"2 hafta geçti; bugün ilk defa alışverişe geldi. Yanımda babam vardı; o ilgilendi. Giderken ; iyi aksamlar dedi."
Herşey yolunda giderken; yan komsunuz olan Basri amca ölür. Üzülürsünüz; Cenazesi kalkar; O gidince boşalan dükkana birkaç hafta sonra bir adet bayan kuaförü acılır. Yeni bir komşunuz olmuştır. Birkaç gün sonra bir ay parçası; bir abide gelir; titrersiniz; vücudunuz kilitler; öleceğim zannedersiniz. Deli gibi seversiniz. ilk görüşte aşk mı olurmuş diyen o kişiye birşeyler olmuştur. Giderken baktığınızda; kuaföre girdiğiniz görürsünüz ve anlarsınız ki; orada çalışmaktadır. Ne zaman ki Alışverişe gelir ; şaşkınlıktan ve heyecandan; yıkıp dökmediğiniz birşey kalmaz. 2 ay böyle durursunuz; aşkınızdan kudurursunuz ve bir gün çiçekçiye gidersiniz; en güzelinden 1 beyaz 1 de kırmızı gül seçersiniz. Güzelce sardırtırsınız. Öğleden sonra o gelir; derdinizi anlatırsınız. Böyle böyle; hayatımda ilk defa böyle birşey söylüyeceğim; herhangi bir terslik halinde kusura bakma lütfen dersiniz; ben seni ilk gördüğümden beri sana tutuldum dersiniz. Hemde deli gibi dersiniz. O ise sadece susar, susar. 5-6 dakika boyunca öylece kenara doğru dönüp donmuştur. Akabinde Çıktığım var der. Kilitlersiniz. Hiç değilse bir şans; belki tanımak filan ister diye düşünmüşsünüzdür. istemsizce "Allah Kahretsin böyle aşkı ; Allah kahretsin böyle cesareti" filan dersiniz.
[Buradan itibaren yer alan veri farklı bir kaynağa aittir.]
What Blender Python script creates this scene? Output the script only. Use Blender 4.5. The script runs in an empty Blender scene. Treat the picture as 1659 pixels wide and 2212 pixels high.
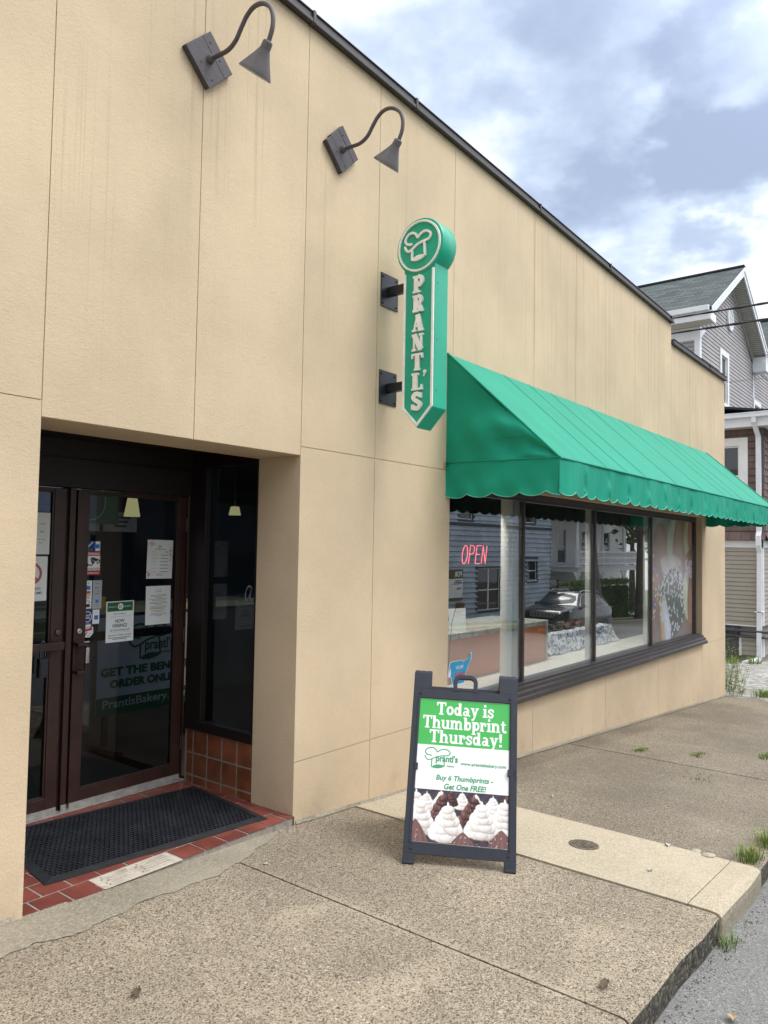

Ve çiçeği almaya bile yeltenmez. "Sen en iyisini yaptın; ama çıktığım var" der, gider.
1 saat sadece oturursunuz. Hiçbirşeyi duymaz; anlamazsınız. Sonra buketi kırıp çöpe atarsınız. 9 saat içinde 3 paket sigara biter; anlamazsınız. 2 gün sadece bir paket burçak bisküvi ile durursunuz. (2 hafta geçmesine rağmen hala hiç acıktığımı hatırlamıyorum. Sanırım depresyon.) 2 haftada; 14 kilo verirsiniz.
Arkadaşınıza açılırsınız; - Üzülme be oğlum, kızmı yok" filan der. Siz başka birini istemiyorsunuz ki, sadece o. Zira siz susadım deyince; git iskender-döner filan ye demek nasıl birşeyse; buda size öyle gelir.
En kötüsü çok ciddi bir biçimde intiharı düşünürsünüz. Ama bazı değerlere kıyamazsınız -ki bu canınız değildir. Zaten siz ölü sayılırsınız. Açlığı, acıyı ve diğer etkenleri hissetmeyen biri nasıl yaşıyor olabilir ki?-
'Acaba hayattan fazla birşey mi istedim? Ben hiç kimseye böyle davranmamaya çalıştım. Ufacık birşey için dahi kimseyi üzüp kırmamaya çalıştım. Adaletin bumu dünya?' diye düşünürsünüz.